*GOAL*: Leave out any pictures and transcribe all other data below exactly.

* * *

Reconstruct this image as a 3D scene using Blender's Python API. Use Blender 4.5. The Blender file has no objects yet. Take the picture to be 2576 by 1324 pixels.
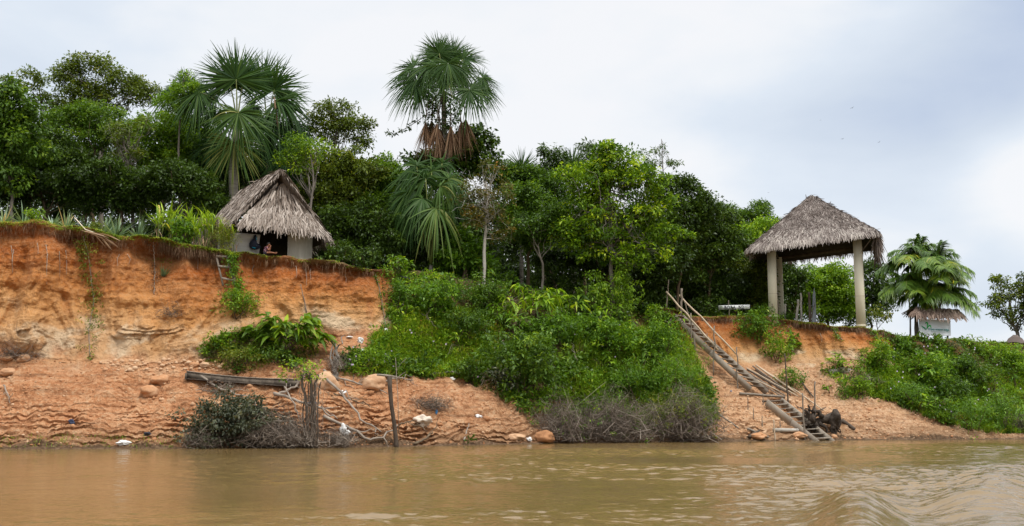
import bpy, math, random
import numpy as np
from mathutils import Vector, Matrix
random.seed(7)
RG = np.random.default_rng(7)
scene = bpy.context.scene
COL = scene.collection

# ------------------------------------------------------------------ camera
CAM_H = 1.8                      # standing in a boat on the river
FPX, UC, VC = 2683.0, 1288.0, 662.0
PITCH = math.atan((1028 - 662) / FPX)
cp, sp = math.cos(PITCH), math.sin(PITCH)
cam_d = bpy.data.cameras.new('camera')
cam = bpy.data.objects.new('camera', cam_d)
COL.objects.link(cam)
cam.location = (0, 0, CAM_H)
cam.rotation_euler = (math.pi / 2 + PITCH, 0, 0)
cam_d.sensor_fit = 'HORIZONTAL'
cam_d.sensor_width = 36.0
cam_d.lens = 36.0 * FPX / 2576.0
cam_d.clip_start = 0.2
cam_d.clip_end = 4000
scene.camera = cam

# ------------------------------------------------------------------ light
SUN_EL, SUN_AZ = math.radians(60), math.radians(140)   # azimuth clockwise from +Y: behind the boat, to the right
world = bpy.data.worlds.new('World')
scene.world = world
world.use_nodes = True
wn, wl = world.node_tree.nodes, world.node_tree.links
wn.clear()
def N(nodes, kind, **kw):
    n = nodes.new(kind)
    for k, v in kw.items():
        if k == 'ins':
            for a, b in v.items():
                n.inputs[a].default_value = b
        else:
            setattr(n, k, v)
    return n
def MATH(nodes, links, op, a, b=None, c=None, clamp=False):
    n = nodes.new('ShaderNodeMath'); n.operation = op; n.use_clamp = clamp
    for i, x in enumerate((a, b, c)):
        if x is None: continue
        if hasattr(x, 'links'): links.new(x, n.inputs[i])
        else: n.inputs[i].default_value = x
    return n.outputs[0]
def MIXC(nodes, links, fac, a, b, blend='MIX'):
    n = nodes.new('ShaderNodeMix'); n.data_type = 'RGBA'; n.blend_type = blend
    for i, x in ((0, fac), (6, a), (7, b)):
        if hasattr(x, 'links'): links.new(x, n.inputs[i])
        else: n.inputs[i].default_value = x if i == 0 else (tuple(x) + (1,))[:4]
    return n.outputs[2]
def RAMP(nodes, links, fac, stops, interp='LINEAR'):
    n = nodes.new('ShaderNodeValToRGB'); n.color_ramp.interpolation = interp
    e = n.color_ramp.elements
    while len(e) > 1: e.remove(e[0])
    e[0].position = stops[0][0]; e[0].color = tuple(stops[0][1]) + (1,)
    for p, c in stops[1:]:
        k = e.new(p); k.color = tuple(c) + (1,)
    links.new(fac, n.inputs[0])
    return n.outputs[0]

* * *

*EXERCISE SOLUTION*:
Reconstruct this image as a 3D scene using Blender's Python API. Use Blender 4.5. The Blender file has no objects yet. Take the picture to be 2576 by 1324 pixels.
import bpy, math, random
import numpy as np
from mathutils import Vector, Matrix
random.seed(7)
RG = np.random.default_rng(7)
scene = bpy.context.scene
COL = scene.collection

# ------------------------------------------------------------------ camera
CAM_H = 1.8                      # standing in a boat on the river
FPX, UC, VC = 2683.0, 1288.0, 662.0
PITCH = math.atan((1028 - 662) / FPX)
cp, sp = math.cos(PITCH), math.sin(PITCH)
cam_d = bpy.data.cameras.new('camera')
cam = bpy.data.objects.new('camera', cam_d)
COL.objects.link(cam)
cam.location = (0, 0, CAM_H)
cam.rotation_euler = (math.pi / 2 + PITCH, 0, 0)
cam_d.sensor_fit = 'HORIZONTAL'
cam_d.sensor_width = 36.0
cam_d.lens = 36.0 * FPX / 2576.0
cam_d.clip_start = 0.2
cam_d.clip_end = 4000
scene.camera = cam

# ------------------------------------------------------------------ light
SUN_EL, SUN_AZ = math.radians(60), math.radians(140)   # azimuth clockwise from +Y: behind the boat, to the right
world = bpy.data.worlds.new('World')
scene.world = world
world.use_nodes = True
wn, wl = world.node_tree.nodes, world.node_tree.links
wn.clear()
def N(nodes, kind, **kw):
    n = nodes.new(kind)
    for k, v in kw.items():
        if k == 'ins':
            for a, b in v.items():
                n.inputs[a].default_value = b
        else:
            setattr(n, k, v)
    return n
def MATH(nodes, links, op, a, b=None, c=None, clamp=False):
    n = nodes.new('ShaderNodeMath'); n.operation = op; n.use_clamp = clamp
    for i, x in enumerate((a, b, c)):
        if x is None: continue
        if hasattr(x, 'links'): links.new(x, n.inputs[i])
        else: n.inputs[i].default_value = x
    return n.outputs[0]
def MIXC(nodes, links, fac, a, b, blend='MIX'):
    n = nodes.new('ShaderNodeMix'); n.data_type = 'RGBA'; n.blend_type = blend
    for i, x in ((0, fac), (6, a), (7, b)):
        if hasattr(x, 'links'): links.new(x, n.inputs[i])
        else: n.inputs[i].default_value = x if i == 0 else (tuple(x) + (1,))[:4]
    return n.outputs[2]
def RAMP(nodes, links, fac, stops, interp='LINEAR'):
    n = nodes.new('ShaderNodeValToRGB'); n.color_ramp.interpolation = interp
    e = n.color_ramp.elements
    while len(e) > 1: e.remove(e[0])
    e[0].position = stops[0][0]; e[0].color = tuple(stops[0][1]) + (1,)
    for p, c in stops[1:]:
        k = e.new(p); k.color = tuple(c) + (1,)
    links.new(fac, n.inputs[0])
    return n.outputs[0]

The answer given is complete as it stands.